Vertrieben aus Hietzing

Walter Bass

Walter Bass wuchs in der Versorgungsheimstraße auf und emigrierte nach Australien.

We lived in Vesorgungsheimstraße in Lainz. My father, a civil engineer, was jewish, although not practising that religion; my mother was a German from Bavaria (non Jewish). After the „Anschluss“ my father was arrested by the Austrian secret police, not for being jewish, but for having clippings from the Arbeiterzeitung in his wallet which he dropped in the vestibule of our apartment block and which was handed to the police by a rather unpleasant woman in the flat upstairs. When the police found he was jewish they delivered him up to the Nazis and he spent a year as guest of the Führer in Dachau and Buchenwald concentration camps. He was released half way through 1939. The reason he was released is a bit of myster. Either it was because typhus broke out in the camp, or as a result of representations by one of my mother´s brothers who was high up in the Nazi hierarchy and had connections, or it was because a friend in London had the Blue Funnel Line send my father a letter in the camp stating that there was a three berth cabin reserved for us on every one of their ships until 10 hours before their departure.
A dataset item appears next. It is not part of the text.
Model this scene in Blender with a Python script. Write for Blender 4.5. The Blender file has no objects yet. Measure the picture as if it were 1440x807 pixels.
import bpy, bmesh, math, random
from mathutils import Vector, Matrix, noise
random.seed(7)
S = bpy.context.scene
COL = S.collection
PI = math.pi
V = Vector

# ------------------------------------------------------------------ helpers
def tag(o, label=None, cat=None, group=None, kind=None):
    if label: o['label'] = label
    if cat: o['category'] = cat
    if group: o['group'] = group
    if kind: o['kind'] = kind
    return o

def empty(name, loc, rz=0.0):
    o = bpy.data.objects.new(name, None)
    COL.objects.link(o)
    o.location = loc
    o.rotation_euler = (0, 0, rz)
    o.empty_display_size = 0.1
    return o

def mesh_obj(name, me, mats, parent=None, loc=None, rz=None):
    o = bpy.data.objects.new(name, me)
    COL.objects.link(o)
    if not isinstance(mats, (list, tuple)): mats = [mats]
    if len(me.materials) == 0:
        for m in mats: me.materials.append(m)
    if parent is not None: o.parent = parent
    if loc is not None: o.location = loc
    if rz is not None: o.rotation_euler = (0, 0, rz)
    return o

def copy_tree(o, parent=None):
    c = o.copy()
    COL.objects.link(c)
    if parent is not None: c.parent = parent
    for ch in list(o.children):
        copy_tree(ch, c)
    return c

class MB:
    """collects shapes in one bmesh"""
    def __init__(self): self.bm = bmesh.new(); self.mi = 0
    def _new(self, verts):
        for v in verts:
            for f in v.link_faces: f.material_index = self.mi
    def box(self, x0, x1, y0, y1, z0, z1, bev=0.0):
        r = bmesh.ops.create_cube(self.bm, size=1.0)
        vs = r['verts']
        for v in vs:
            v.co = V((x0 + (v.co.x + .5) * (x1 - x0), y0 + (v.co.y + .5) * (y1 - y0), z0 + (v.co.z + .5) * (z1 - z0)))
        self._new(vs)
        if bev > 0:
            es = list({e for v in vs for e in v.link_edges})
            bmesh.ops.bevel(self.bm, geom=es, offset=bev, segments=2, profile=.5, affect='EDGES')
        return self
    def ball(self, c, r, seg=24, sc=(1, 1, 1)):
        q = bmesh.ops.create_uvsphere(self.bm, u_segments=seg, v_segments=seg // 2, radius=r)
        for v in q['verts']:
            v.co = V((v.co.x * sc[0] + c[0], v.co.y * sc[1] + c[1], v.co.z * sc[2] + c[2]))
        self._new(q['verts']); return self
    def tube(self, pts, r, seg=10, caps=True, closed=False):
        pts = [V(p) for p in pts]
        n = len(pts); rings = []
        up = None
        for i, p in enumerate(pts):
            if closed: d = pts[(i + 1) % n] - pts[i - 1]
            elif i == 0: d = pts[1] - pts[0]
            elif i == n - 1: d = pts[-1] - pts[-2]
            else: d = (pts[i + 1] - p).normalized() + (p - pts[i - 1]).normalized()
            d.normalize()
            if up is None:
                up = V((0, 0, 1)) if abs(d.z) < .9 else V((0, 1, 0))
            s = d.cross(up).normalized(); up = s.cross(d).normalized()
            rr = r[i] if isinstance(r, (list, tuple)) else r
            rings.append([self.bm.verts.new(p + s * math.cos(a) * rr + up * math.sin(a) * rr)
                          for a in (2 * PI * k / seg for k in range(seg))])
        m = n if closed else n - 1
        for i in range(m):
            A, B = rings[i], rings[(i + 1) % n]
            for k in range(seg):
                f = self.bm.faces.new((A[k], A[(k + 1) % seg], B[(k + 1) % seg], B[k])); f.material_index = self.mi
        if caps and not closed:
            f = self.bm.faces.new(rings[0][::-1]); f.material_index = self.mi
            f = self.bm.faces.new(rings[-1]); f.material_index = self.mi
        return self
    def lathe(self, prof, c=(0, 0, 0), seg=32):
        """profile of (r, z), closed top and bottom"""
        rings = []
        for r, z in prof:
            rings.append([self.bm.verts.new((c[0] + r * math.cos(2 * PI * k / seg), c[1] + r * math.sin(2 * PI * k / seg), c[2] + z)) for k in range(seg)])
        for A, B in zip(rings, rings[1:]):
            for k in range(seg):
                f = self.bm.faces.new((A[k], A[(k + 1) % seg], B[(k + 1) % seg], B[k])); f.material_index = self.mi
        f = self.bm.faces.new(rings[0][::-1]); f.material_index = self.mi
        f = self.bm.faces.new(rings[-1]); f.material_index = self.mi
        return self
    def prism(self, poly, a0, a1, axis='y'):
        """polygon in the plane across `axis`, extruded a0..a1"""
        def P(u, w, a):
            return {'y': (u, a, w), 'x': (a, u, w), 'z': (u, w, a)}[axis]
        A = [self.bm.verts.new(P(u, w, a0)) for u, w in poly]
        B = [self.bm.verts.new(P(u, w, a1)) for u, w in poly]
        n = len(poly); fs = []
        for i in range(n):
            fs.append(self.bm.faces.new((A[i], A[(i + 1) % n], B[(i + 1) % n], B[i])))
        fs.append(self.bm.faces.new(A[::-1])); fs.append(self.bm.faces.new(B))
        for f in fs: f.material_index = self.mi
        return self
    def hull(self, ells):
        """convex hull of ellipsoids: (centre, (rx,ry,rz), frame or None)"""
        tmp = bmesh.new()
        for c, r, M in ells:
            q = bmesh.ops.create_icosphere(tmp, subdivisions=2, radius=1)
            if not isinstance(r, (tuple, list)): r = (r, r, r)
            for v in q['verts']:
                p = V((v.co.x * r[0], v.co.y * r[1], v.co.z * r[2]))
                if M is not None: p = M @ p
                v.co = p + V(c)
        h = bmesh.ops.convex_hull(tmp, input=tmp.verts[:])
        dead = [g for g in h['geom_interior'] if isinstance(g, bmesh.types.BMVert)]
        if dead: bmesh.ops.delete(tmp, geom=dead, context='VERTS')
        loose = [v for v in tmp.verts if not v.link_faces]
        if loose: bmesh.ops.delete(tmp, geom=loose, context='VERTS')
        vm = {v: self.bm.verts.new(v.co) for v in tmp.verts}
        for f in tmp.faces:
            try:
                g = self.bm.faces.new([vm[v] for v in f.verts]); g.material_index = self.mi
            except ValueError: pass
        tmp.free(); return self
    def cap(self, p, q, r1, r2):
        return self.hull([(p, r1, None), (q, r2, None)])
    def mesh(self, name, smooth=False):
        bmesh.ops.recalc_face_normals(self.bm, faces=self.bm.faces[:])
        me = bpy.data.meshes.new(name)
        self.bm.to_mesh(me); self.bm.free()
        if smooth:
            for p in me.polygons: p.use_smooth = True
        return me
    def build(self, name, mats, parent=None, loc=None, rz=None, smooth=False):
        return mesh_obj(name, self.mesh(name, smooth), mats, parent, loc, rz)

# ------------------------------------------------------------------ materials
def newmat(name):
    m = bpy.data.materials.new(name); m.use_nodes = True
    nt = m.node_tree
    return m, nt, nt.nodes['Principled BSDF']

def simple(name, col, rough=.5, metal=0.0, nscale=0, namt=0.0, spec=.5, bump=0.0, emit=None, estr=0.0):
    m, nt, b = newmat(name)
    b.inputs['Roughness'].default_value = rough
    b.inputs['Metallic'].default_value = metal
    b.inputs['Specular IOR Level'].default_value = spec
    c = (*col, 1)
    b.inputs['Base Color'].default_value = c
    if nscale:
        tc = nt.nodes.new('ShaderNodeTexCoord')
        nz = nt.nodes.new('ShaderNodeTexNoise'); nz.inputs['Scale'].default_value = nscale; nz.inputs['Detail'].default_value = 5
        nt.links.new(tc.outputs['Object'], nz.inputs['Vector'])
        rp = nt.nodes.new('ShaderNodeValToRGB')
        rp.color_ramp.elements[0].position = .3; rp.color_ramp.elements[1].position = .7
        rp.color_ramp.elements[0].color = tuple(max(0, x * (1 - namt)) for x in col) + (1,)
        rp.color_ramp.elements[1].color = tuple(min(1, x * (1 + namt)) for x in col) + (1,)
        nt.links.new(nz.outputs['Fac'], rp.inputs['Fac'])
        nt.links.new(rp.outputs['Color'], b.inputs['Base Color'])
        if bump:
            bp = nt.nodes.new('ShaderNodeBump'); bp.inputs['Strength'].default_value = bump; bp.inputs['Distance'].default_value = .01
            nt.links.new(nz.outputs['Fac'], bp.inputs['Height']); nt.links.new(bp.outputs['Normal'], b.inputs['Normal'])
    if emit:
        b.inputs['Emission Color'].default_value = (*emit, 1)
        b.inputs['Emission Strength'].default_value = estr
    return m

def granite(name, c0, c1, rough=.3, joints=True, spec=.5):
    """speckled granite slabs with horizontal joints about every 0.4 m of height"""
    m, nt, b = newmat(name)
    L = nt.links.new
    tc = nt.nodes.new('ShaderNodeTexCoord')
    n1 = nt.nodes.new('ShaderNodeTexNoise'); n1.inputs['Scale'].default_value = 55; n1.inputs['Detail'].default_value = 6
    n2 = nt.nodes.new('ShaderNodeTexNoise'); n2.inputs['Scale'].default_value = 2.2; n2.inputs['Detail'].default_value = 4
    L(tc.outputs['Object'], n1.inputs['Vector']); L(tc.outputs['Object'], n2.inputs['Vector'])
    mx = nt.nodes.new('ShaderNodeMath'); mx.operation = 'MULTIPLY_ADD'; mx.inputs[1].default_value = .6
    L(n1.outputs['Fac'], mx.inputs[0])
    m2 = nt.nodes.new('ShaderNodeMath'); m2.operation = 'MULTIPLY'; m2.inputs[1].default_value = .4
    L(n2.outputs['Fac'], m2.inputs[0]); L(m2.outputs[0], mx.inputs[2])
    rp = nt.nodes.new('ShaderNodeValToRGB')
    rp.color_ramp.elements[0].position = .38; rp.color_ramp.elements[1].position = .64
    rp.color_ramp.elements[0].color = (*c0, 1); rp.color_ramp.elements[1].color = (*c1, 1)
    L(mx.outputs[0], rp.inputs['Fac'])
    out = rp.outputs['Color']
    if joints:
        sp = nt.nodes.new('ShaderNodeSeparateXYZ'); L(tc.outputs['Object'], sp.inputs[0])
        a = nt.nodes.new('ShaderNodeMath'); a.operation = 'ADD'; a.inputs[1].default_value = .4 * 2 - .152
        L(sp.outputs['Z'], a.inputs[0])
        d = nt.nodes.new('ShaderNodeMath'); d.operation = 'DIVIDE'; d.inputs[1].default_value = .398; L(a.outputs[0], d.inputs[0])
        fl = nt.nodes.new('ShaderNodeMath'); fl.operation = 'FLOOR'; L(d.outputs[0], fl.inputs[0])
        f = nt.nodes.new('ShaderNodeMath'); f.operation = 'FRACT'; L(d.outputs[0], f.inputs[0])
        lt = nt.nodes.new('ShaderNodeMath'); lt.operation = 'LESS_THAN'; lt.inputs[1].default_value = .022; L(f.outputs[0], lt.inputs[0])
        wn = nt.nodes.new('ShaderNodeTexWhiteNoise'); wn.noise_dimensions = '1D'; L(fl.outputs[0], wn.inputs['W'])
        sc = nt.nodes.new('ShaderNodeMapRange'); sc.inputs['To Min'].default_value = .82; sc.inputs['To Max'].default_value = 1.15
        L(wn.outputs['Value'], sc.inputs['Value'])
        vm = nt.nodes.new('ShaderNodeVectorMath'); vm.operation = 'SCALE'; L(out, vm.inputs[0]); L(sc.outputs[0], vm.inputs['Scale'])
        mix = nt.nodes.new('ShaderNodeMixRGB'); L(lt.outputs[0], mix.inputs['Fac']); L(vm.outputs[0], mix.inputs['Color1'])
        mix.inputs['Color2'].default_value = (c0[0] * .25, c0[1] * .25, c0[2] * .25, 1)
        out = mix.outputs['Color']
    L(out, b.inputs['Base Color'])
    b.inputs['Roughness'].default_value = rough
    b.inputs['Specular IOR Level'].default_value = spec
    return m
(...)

The Blue Funnel Line belonged the Quakers who helped a lot of Jews to escape from the Nazis.

My grandparents

My grandparents weren´t so lucky. My grandfather, Alfred Bass, was a doctor. They lived in Mariahilferstraße. When the Nazis came they evicted my grandparents from their flat. They lived with friends until my grandmother died of pneumonia. My grandfather seems to have then gone to pieces. He went from friend to friend until the Nazis caught him. He died either in Lodz or in Theresienstadt, probably in 1940. My parents had done their utmost to get him out to Australia but he refused to leave Vienna. He was one of the many who had no real idea what the Nazis were capable of. While he was trying to evade the Nazis he gave a life-long friend a large sum of money, virtually his life´s savings to a non jewish friend to hold for him. When, some months later he tried to get some of it back for his own use, his good friend denied ever having had it. There was a saying at the time that „he Germans made good Nazis but lousy anti-semites, and the Austrians made lousy Nazis but marvellous anti-semites,“ I guess my grandfather was a victim of that.

We arrived Australia

Anyway, we arrived in Australia six weeks before the war and, even though we were classed as enemy aliens, we were treated with great kindness here. My father resumed his work as an engineer and lived happily until his death in 1959. He refused ever to return to Austria, saying that „they´d thrown him out once and they weren´t going to get a second chance.“ My mother died in 1978. I´ve been back to Vienna a couple of times. The last time We went I was walking behind a couple engaged in earnest conversation. Suddenly the man threw his hands up and said: „Well he´s a Jew, what do you expect!“ As the English say, „The more things change the more they remain the same.“ I am now retired. My working life was spent as a Surveyor with the New South Wales public service. I married to a New Zealander. We have three sons and two grandchildren.